> [DIRECTION] Return the material word for word. Do not include the pictures.
** Begin **
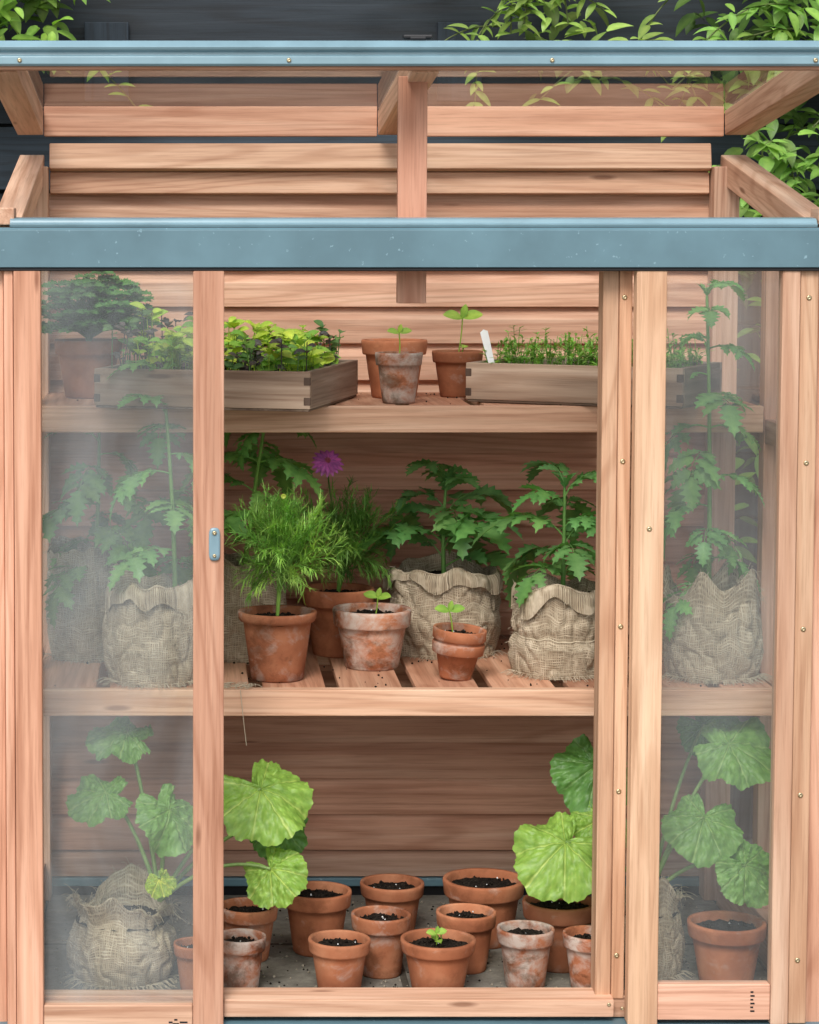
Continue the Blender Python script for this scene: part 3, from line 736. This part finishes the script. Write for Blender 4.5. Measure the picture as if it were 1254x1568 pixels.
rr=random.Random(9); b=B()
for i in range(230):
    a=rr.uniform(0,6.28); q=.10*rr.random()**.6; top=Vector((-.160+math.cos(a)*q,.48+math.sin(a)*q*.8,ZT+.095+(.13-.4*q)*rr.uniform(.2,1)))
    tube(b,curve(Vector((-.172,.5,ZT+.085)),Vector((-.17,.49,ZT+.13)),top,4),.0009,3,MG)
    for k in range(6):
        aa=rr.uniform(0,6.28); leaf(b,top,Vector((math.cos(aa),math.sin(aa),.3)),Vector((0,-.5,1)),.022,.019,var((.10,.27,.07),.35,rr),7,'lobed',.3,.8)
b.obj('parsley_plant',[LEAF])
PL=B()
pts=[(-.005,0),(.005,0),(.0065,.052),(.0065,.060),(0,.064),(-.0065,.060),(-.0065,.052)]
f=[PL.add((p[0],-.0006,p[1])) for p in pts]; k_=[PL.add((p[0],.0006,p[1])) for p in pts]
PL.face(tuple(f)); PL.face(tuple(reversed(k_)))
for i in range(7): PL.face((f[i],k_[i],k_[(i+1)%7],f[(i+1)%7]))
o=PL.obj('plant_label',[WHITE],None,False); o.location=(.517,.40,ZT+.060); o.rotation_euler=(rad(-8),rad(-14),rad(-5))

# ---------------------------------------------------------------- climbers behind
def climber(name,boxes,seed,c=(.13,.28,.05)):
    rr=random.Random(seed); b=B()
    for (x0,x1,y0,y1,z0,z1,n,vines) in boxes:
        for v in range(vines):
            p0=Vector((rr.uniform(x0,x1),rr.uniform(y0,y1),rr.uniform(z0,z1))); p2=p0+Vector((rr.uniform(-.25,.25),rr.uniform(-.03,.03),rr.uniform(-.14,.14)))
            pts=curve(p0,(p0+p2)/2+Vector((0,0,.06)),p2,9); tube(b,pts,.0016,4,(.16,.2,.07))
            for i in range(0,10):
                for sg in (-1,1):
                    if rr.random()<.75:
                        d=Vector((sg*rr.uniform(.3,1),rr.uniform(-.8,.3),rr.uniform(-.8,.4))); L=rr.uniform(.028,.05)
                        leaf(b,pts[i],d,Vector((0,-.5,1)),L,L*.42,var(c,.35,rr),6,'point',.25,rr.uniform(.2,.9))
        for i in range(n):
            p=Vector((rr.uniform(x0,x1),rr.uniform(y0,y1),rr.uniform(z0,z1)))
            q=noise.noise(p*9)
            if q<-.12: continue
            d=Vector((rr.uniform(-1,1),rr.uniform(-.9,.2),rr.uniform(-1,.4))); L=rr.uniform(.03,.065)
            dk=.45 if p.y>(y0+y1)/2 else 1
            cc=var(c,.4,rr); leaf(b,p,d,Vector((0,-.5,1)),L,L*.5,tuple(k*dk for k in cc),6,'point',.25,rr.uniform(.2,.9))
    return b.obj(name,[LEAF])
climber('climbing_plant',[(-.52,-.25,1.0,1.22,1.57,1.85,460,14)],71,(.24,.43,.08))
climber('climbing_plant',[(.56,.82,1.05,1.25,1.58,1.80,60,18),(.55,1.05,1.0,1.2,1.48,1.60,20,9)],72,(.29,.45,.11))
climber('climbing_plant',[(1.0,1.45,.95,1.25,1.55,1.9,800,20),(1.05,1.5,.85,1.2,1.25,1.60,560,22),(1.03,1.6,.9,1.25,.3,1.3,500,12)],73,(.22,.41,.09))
** End **
> [ANSWER TO THIS TASK]
Continue the Blender Python script for this scene: part 3, from line 736. This part finishes the script. Write for Blender 4.5. Measure the picture as if it were 1254x1568 pixels.
rr=random.Random(9); b=B()
for i in range(230):
    a=rr.uniform(0,6.28); q=.10*rr.random()**.6; top=Vector((-.160+math.cos(a)*q,.48+math.sin(a)*q*.8,ZT+.095+(.13-.4*q)*rr.uniform(.2,1)))
    tube(b,curve(Vector((-.172,.5,ZT+.085)),Vector((-.17,.49,ZT+.13)),top,4),.0009,3,MG)
    for k in range(6):
        aa=rr.uniform(0,6.28); leaf(b,top,Vector((math.cos(aa),math.sin(aa),.3)),Vector((0,-.5,1)),.022,.019,var((.10,.27,.07),.35,rr),7,'lobed',.3,.8)
b.obj('parsley_plant',[LEAF])
PL=B()
pts=[(-.005,0),(.005,0),(.0065,.052),(.0065,.060),(0,.064),(-.0065,.060),(-.0065,.052)]
f=[PL.add((p[0],-.0006,p[1])) for p in pts]; k_=[PL.add((p[0],.0006,p[1])) for p in pts]
PL.face(tuple(f)); PL.face(tuple(reversed(k_)))
for i in range(7): PL.face((f[i],k_[i],k_[(i+1)%7],f[(i+1)%7]))
o=PL.obj('plant_label',[WHITE],None,False); o.location=(.517,.40,ZT+.060); o.rotation_euler=(rad(-8),rad(-14),rad(-5))

# ---------------------------------------------------------------- climbers behind
def climber(name,boxes,seed,c=(.13,.28,.05)):
    rr=random.Random(seed); b=B()
    for (x0,x1,y0,y1,z0,z1,n,vines) in boxes:
        for v in range(vines):
            p0=Vector((rr.uniform(x0,x1),rr.uniform(y0,y1),rr.uniform(z0,z1))); p2=p0+Vector((rr.uniform(-.25,.25),rr.uniform(-.03,.03),rr.uniform(-.14,.14)))
            pts=curve(p0,(p0+p2)/2+Vector((0,0,.06)),p2,9); tube(b,pts,.0016,4,(.16,.2,.07))
            for i in range(0,10):
                for sg in (-1,1):
                    if rr.random()<.75:
                        d=Vector((sg*rr.uniform(.3,1),rr.uniform(-.8,.3),rr.uniform(-.8,.4))); L=rr.uniform(.028,.05)
                        leaf(b,pts[i],d,Vector((0,-.5,1)),L,L*.42,var(c,.35,rr),6,'point',.25,rr.uniform(.2,.9))
        for i in range(n):
            p=Vector((rr.uniform(x0,x1),rr.uniform(y0,y1),rr.uniform(z0,z1)))
            q=noise.noise(p*9)
            if q<-.12: continue
            d=Vector((rr.uniform(-1,1),rr.uniform(-.9,.2),rr.uniform(-1,.4))); L=rr.uniform(.03,.065)
            dk=.45 if p.y>(y0+y1)/2 else 1
            cc=var(c,.4,rr); leaf(b,p,d,Vector((0,-.5,1)),L,L*.5,tuple(k*dk for k in cc),6,'point',.25,rr.uniform(.2,.9))
    return b.obj(name,[LEAF])
climber('climbing_plant',[(-.52,-.25,1.0,1.22,1.57,1.85,460,14)],71,(.24,.43,.08))
climber('climbing_plant',[(.56,.82,1.05,1.25,1.58,1.80,60,18),(.55,1.05,1.0,1.2,1.48,1.60,20,9)],72,(.29,.45,.11))
climber('climbing_plant',[(1.0,1.45,.95,1.25,1.55,1.9,800,20),(1.05,1.5,.85,1.2,1.25,1.60,560,22),(1.03,1.6,.9,1.25,.3,1.3,500,12)],73,(.22,.41,.09))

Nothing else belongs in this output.